Letras vencidas, cartas marcadas, de Juan Carlos Abreu y Abreu, sarcófago de intimidades compartidas, no con impudor, sino con la veladura oficiosa de un alma arrestada en el Samsara, que de tanto rodar canta al hastío, al desconsuelo, la incertidumbre y la congoja, con aliento templado de gresca espiritual. Y sin embargo, no solo mantiene la belleza del misterio, sino que además la muestra con sobrada compasión y un dejo de asumida derrota “...heme aquí, nunca supe transitar del desconsuelo a la esperanza”.
Embebidos de una luz verde-ambarina, los asistentes a Botica San Angel demandan sus remedios a los brujos de la palabra, a los chamanes del verbo. A sus espaldas, la vitrina reflejante exhibe sus esencias en diminutos frascos multicolor. Destella luces que han de chocar con el sonido emanado de los vates. Se asoman parroquianos al 10 C de la calle Francisco I. Madero. Escuchan. No comprenden. Miran. Sólo ven. Intervienen. Preguntan. Desconciertan. Apenas se acostumbran a entender que sí, allí, junto al mostrador, delante de tanto pomo hay un par de poetas disímbolos, comulgando con la palabra.
Abreu despliega su ofrenda ritual de fatalidad; trasciende su vocación de avatar y narra los efectos de una rendición ontológica, cantando unas “letras vencidas” cual irrefutables plazos de destino. Con el desconsuelo de quien recuenta los daños para descubrir que “no era necesario” casi nada, porque al final, ni la muerte acaba.
Lecumberri, excusa confusión y se suma al canto de Abreu demostrando su todavía más afortunado aliento ensayístico para hacer exégesis de las marcadas cartas de su compañero, y fungir como inductor inspiracional, atando a los versos cabos de genealogía, a la indómita voz que trasciende los ciclos.

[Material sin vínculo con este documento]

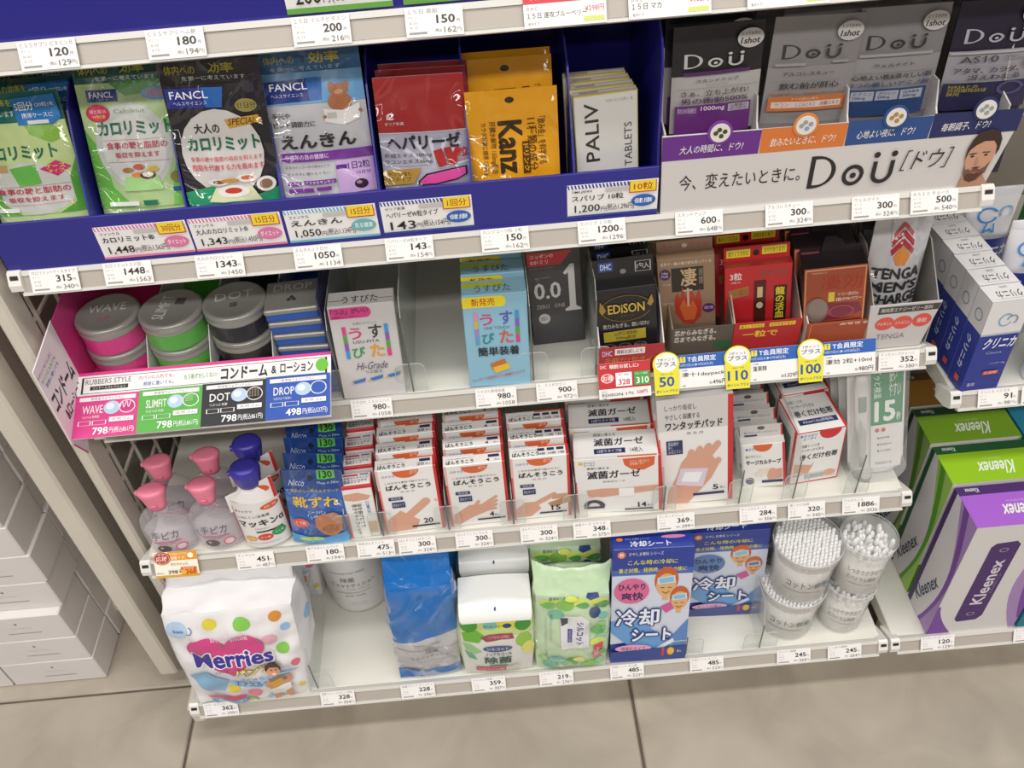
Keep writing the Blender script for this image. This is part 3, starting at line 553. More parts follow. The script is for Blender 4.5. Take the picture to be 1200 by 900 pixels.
# slim white boxes with gold edges
it = [R(0, 0, 1, .012, 'c9b45a'), R(0, 0, .012, 1, 'c9b45a'), R(.988, 0, 1, 1, 'c9b45a'), T('かゆなくなくへの想い。春。', .5, .05, .93, .08, 'a8a39e', 0), T('PALIV', -.24, .36, .76, .58, '3a3634', 1, a=-90), T('TABLETS', .42, .60, 1.24, .71, '4a4644', 0, a=-90)]
it[4] = T('PALIV', .16, .07, .38, .565, '3a3634', 1, a=-90); it[5] = T('TABLETS', .78, .26, .90, .64, '4a4644', 0, a=-90)
proto = carton(.056, .009, .111, 'dad7d2', it, top=[R(0, 0, 1, .15, 'c9b45a'), R(0, .85, 1, 1, 'c9b45a'), R(.1, .3, .4, .7, 'a8a39e')]).build('tablet_box')
for k, lb in enumerate(('slim white tablet box with gold edges, front one', 'slim white tablet box, second from the front', 'slim white tablet box, third from the front', 'slim white tablet box, rearmost of four')):
    o = proto if k == 0 else proto.copy()
    if k: COL.objects.link(o)
    tag(o, lb, 'box', 'slim white gold edged boxes'); place(o, .5545-.0022*k, .016+.0125*k, .7185, 1-.8*k, -3, -2+.3*k)

# ------------------------------------------------------------------ white supplement tray
t = tag(empty('display_tray'), 'white cardboard tray with purple, orange and blue strip and big black lettering', 'tray')
TX0, TX1, zt = .600, .9095, .794
p = Part(); fw = .0025
fr = [(TX0, ZB+.001), (.903, ZB+.001), (.918, zt-.004), (TX0-.002, zt)]
p.add(*prism(fr, 'y', 0, fw), ('d6d1cf', 'card'))
F = Face(lambda u, v, k: Vector((TX0-.002+(TX1-TX0+.012)*u-(.001*u), -k, zt+(ZB-zt)*v)), .318, .079)
st = [('6a2f8a', 0, .272), ('d97a3a', .272, .510), ('2f4f8a', .510, .745), ('2a2f60', .745, .995)]
it = [P([(a, 0), (b, .03*b), (b-.003, .30), (a, .30)], c) for c, a, b in st]
it += [T(s, a, .13, b, .23, 'f0ece8', 1, sh=.15) for s, a, b in (('大人の時間に、ドウ?', .05, .225), ('飲みたいときに、ドウ?', .30, .48), ('心地よい夜に、ドウ?', .54, .70), ('毎朝調子、ドウ?', .775, .91))]
it += [T('今、変えたいときに。', .055, .50, .40, .70, '2b2828', 1)]
def dou(x, y, w, h, c, th=.16):
    def D(k, cc):
        x0 = x+w*k; rx = w*(.31-k*2.0); m_ = .9*k*2.1*h
        return P([(x0, y+m_)]+[(x0+w*.06+(rx-w*.06)*math.cos(a), y+h/2+(h/2-m_)*math.sin(a)) for a in [-PI/2+PI*i/14 for i in range(15)]]+[(x0, y+h-m_)], cc)
    bg = th if isinstance(th, str) else 'd6d1cf'
    return [D(0, c), D(.055, bg),
            ring(x+w*.52, y+h*.68, w*.125, h*.33, .36, c), O(x+w*.52, y+h*.68, w*.035, h*.09, c),
            ring(x+w*.855, y+h*.70, w*.125, h*.30, .40, c, 14, 0, 180), R(x+w*.73, y+h*.30, x+w*.78, y+h*.72, c), R(x+w*.93, y+h*.30, x+w*.98, y+h*.72, c), O(x+w*.755, y+h*.10, w*.036, h*.09, c), O(x+w*.955, y+h*.10, w*.036, h*.09, c)]
it += dou(.425, .40, .245, .42, '2b2828')
it += [T('［ドウ］', .69, .42, .82, .68, '2b2828', 0, sh=.2)]
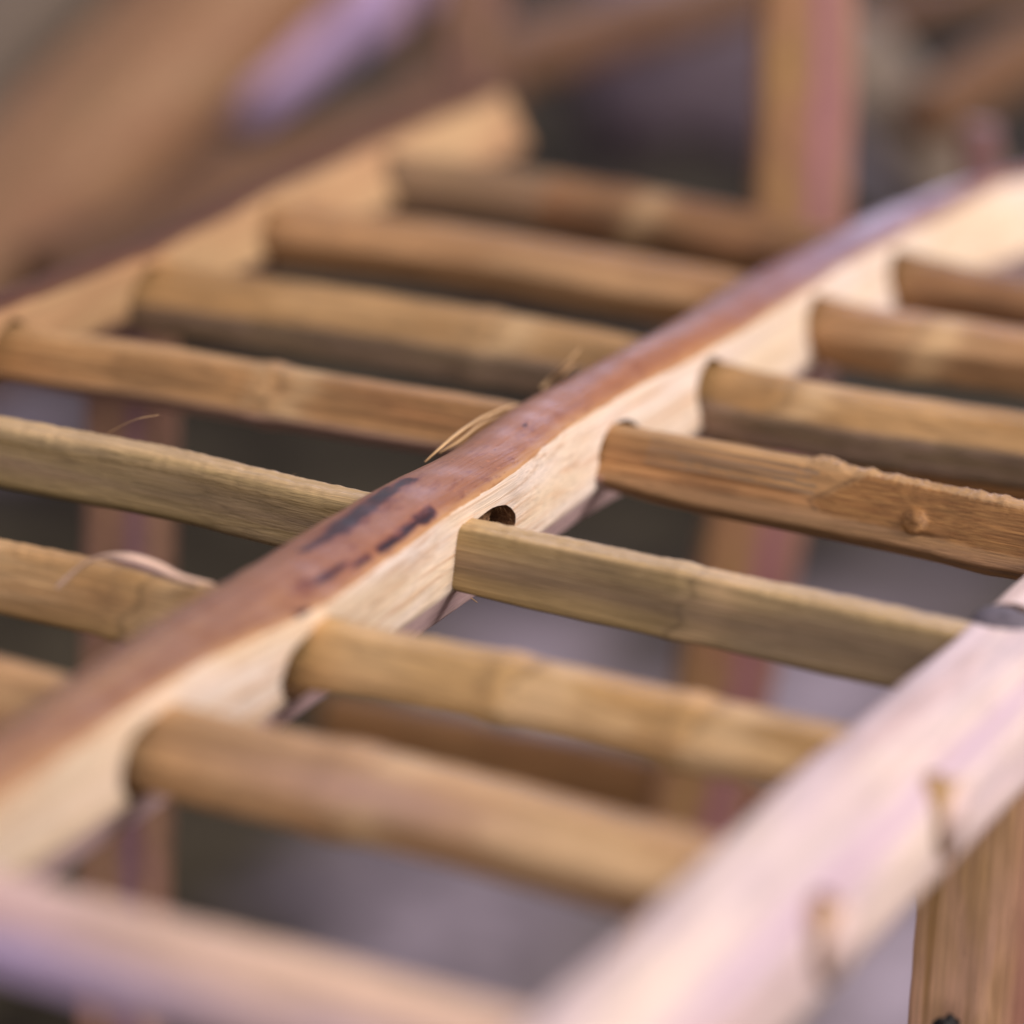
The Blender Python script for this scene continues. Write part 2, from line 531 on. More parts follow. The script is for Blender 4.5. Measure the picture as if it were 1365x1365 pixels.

Transcurre la noche entre el Delirium de Lecumberri y las muescas mánticas de Abreu. El local verdepistache se imanta de poesía. Canta el distintivo maguey de acrílico sobre fondo rojo. La rockola carraspea de nuevo un CD Comensales intrusos al ritual del verbo se imponen con ordinaria sordera. Pareciera que nada pasó. Es invisible el poder evocado. Todo será desvelado en la lectura. Box Populi, la Colección.

Juan Carlos Abreu y Abreu durante la lectura.